Report only the number of lines in this material that include the string "picture".

Raw data ::
— Start —

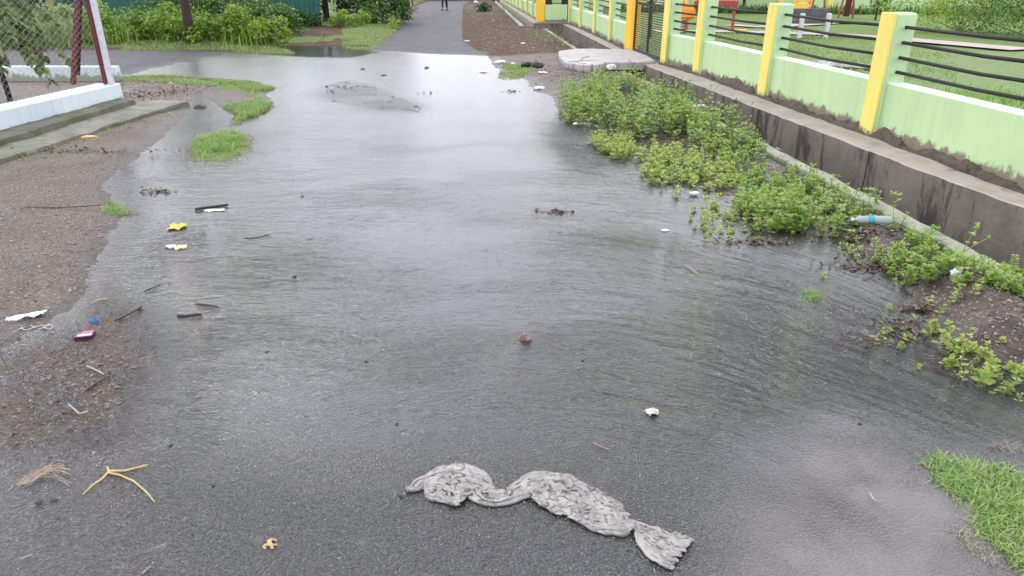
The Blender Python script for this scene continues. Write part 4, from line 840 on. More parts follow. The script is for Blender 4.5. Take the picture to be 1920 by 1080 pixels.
    tag(o, 'long twisted dirty white cloth lying soaked on the wet road in the foreground', 'cloth')
cloth()
# ------------------------------------------------------------ litter and debris
def at(u, v, z=None):
    x, y = U(u, v); return Vector((x, y, max(gz(x, y), 0) if z is None else z))
def pxm(u, v): a = U(u-1, v); b = U(u+1, v); return (b[0]-a[0])/2     # metres per picture pixel across
def put(o, u, v, label, cat, rz=0, dz=0, group=None):
    p = at(u, v); o.location = (p.x, p.y, p.z+dz); o.rotation_euler = (0, 0, rz); tag(o, label, cat, group); return o
def lump(name, r, mat, seed=0, sub=3, flat=.7, rough=.35):
    import bmesh
    bm = bmesh.new(); bmesh.ops.create_icosphere(bm, subdivisions=sub, radius=1)
    for v in bm.verts:
        a, b_, c = v.co; k = 1+rough*((fbm(np.array([a*1.6+c]), np.array([b_*1.6-c]), 3, seed)[0]-.5)*2+.35*(vnoise(np.array([a*5+c*3]), np.array([b_*5]), seed+1)[0]-.5))
        v.co = Vector((a*r[0], b_*r[1], c*r[2]*flat))*k
    me = bpy.data.meshes.new(name); bm.to_mesh(me); bm.free(); me.materials.append(mat); o = bpy.data.objects.new(name, me); COL.objects.link(o)
    for p in me.polygons: p.use_smooth = sub > 2
    return o
def scrap(name, w_, h_, mat, seed, crump=.35, n=14):
    """crumpled sheet of plastic or paper"""
    V = []; F = []; g_ = np.linspace(-1, 1, n); A, B = np.meshgrid(g_, g_, indexing='ij'); R = np.hypot(A, B); th = np.arctan2(B, A)
    edge = 1+.35*(fbm(th*1.3+5, th*0+seed, 3, seed)-.5)*2; X_ = A*w_/2*edge; Y_ = B*h_/2*edge; q = 1-np.abs(2*fbm(A*2.2+seed, B*2.2, 3, seed)-1)
    Zz = (q**2*crump+.15*crump*(1-R.clip(0, 1)))*min(w_, h_); Zz -= Zz.min()-.001
    I = np.arange(n*n).reshape(n, n); Q = np.stack([I[:-1, :-1], I[1:, :-1], I[1:, 1:], I[:-1, 1:]], -1).reshape(-1, 4)
    o = mk(name, np.stack([X_, Y_, Zz], -1), Q, mat); s_ = o.modifiers.new('thickness', 'SOLIDIFY'); s_.thickness = .0008; return o
def stick(pts, r, mat, label, name='stick', cat='stick', z=.004, n=6):
    P = [Vector((*U(u, v), 0)) for u, v in pts]; z0 = max(max(gz(p.x, p.y) for p in P), 0)
    c = P[0].copy(); c.z = z0; m = MB(); k = len(P); m.tube([Vector((p.x-c.x, p.y-c.y, z+r*.5+random.uniform(0, .004))) for p in P], [r*(1-.35*abs(i-k*.4)/k) for i in range(k)], n)
    o = m.build(name, mat, smooth=True); o.location = c; return tag(o, label, cat)
# sticks
stick([(366, 396), (380, 393), (404, 390), (428, 387)], .011, M['black'], 'black plank end floating beside a white scrap, left of the road')
put(scrap('paper_scrap', .14, .05, M['plastic'], 3, .2), 403, 395, 'white scrap lying against the black floating plank', 'litter', .1)
stick([(458, 449), (478, 448), (492, 446), (506, 441)], .004, M['black'], 'thin dark twig drifting in mid water, left of centre')
stick([(368, 573), (388, 575), (409, 579)], .006, M['wood'], 'short brown stick above the dark bark piece', n=5)
stick([(333, 595), (350, 596), (369, 594), (378, 592)], .009, M['black'], 'dark bark piece in the rippled water near the left bank', 'bark_piece', 'bark')
stick([(270, 549), (284, 544), (300, 536)], .004, M['wood'], 'small dark twig angled at the edge of the left bank')
stick([(216, 606), (235, 597), (255, 586), (266, 578)], .005, M['black'], 'knotted dark twig just right of the blue cap')
stick([(48, 397), (110, 398), (160, 396), (190, 394)], .004, M['wood'], 'long thin branch lying on the dirt, left of the small grass tuft')
stick([(164, 690), (180, 697), (196, 706)], .004, M['straw'], 'pale stick on the wet gravel below the red packet')
stick([(158, 740), (180, 722), (206, 708)], .004, M['wood'], 'brown twig below the pale stick on the wet gravel')
stick([(172, 571), (190, 564), (203, 562)], .005, M['straw'], 'straw on the waterline of the left bank')
stick([(130, 762), (150, 780), (166, 775)], .004, M['straw'], 'bent straw on the dark gravel at the lower left')
stick([(1112, 832), (1125, 838), (1141, 846)], .0022, M['straw'], 'tiny pale stalk on the asphalt below the paper scrap')
stick([(1630, 927), (1636, 938), (1650, 946)], .0025, M['straw'], 'pale curved stalk on the silt, left of the turf patch')
stick([(40, 1052), (52, 1046), (62, 1043)], .0025, M['straw'], 'short straw in the bottom left corner')
stick([(268, 1078), (276, 1070), (284, 1065)], .0025, M['straw'], 'short straw at the bottom edge')
stick([(1285, 500), (1296, 507), (1310, 516)], .003, M['straw'], 'pale twig under rippled water right of centre')
stick([(1035, 398), (1042, 394), (1053, 402)], .008, M['black'], 'small dark twig in mid water, right of centre')
stick([(590, 100), (604, 82), (606, 70)], .012, M['wood'], 'bare reddish twig standing in the dark puddle', z=.05)
# forked stalk
def forked():
    c = at(204, 888); r = empty('forked_stalk', c, 'yellow forked stalk lying on the asphalt at the lower left', 'stalk')
    def br(pts, rr, nm):
        P = [Vector((*U(u, v), .006))-Vector((c.x, c.y, 0)) for u, v in pts]; m = MB(); m.tube(P, rr, 6); m.build(nm, M['twig'], r, smooth=True)
    br([(204, 888), (192, 900), (174, 912), (156, 930)], [.0045, .003, .0028, .0022], 'branch')
    br([(204, 886), (235, 885), (258, 879), (277, 874)], [.0045, .0036, .003, .0026], 'branch')
    br([(204, 889), (225, 893), (252, 905), (275, 925), (290, 943)], [.0045, .003, .003, .0028, .0024], 'branch')
    br([(206, 888), (202, 878)], [.0045, .003], 'branch')
forked()
def straw_bundle():
    c = at(95, 895); m = MB()
    for i in range(20):
        k = random.gauss(0, .7); u0 = random.uniform(0, 30); u1 = random.uniform(70, 106); kk = random.uniform(.7, 1.2); pts = []
        for t in np.linspace(0, 1, 8):
            u = 32+u0+(u1-u0)*t; v = 912-34*kk*math.sin(t*2.2+k*.5)+k*10+random.uniform(-2.5, 2.5)+12*t*max(0, k); x, y = U(u, v); pts.append((x-c.x, y-c.y, .004+.008*random.random()))
        m.tube(pts, .0010, 4)
    put(m.build('straw_bundle', M['straw']), 95, 895, 'flattened bundle of pale straw left of the yellow forked stalk', 'straw')
straw_bundle()
# wrappers and packets
put(scrap('wrapper', .11, .11, M['ylw'], 11, .22), 331, 428, 'bright yellow wrapper floating in shallow water near the left bank', 'wrapper', .2)
put(scrap('wrapper', .075, .08, M['cream'], 12, .2), 338, 465, 'cream coloured wrapper floating just below the bright yellow one', 'wrapper', .5)
put(scrap('wrapper', .06, .04, M['plastic'], 13, .4), 320, 464, 'small white scrap touching the cream wrapper', 'wrapper', .1)
def packet():
    c = at(160, 633); r = empty('carton_packet', (c.x, c.y, c.z+.004), 'flat red and lilac card packet lying on the wet gravel', 'packet', rz=.25)
    b = MB(); b.box((0, 0, .008), (.082, .06, .016), bev=.002); b.build('carton', M['purple'], r)
    b = MB(); b.box((.012, .012, .0175), (.050, .030, .002)); b.build('red_face', M['pink'], r)
    b = MB(); b.box((.006, -.016, .0175), (.062, .024, .002)); b.build('lilac_face', M['lilac'], r)
packet()
def cap():
    m = MB(); n = 14; V = [(math.cos(2*math.pi*k/n)*rr, math.sin(2*math.pi*k/n)*rr, z) for rr, z in ((.016, 0), (.016, .011), (.0145, .0125), (.013, .011), (.013, .003)) for k in range(n)]
    F = [(r*n+k, r*n+(k+1) % n, (r+1)*n+(k+1) % n, (r+1)*n+k) for r in range(4) for k in range(n)]+[tuple(range(4*n, 5*n))]
    m.add(V, F); put(m.build('bottle_cap', M['blue']), 178, 604, 'blue plastic bottle cap on the waterline above the card packet', 'cap', dz=.004)
cap()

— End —

The reply ::
2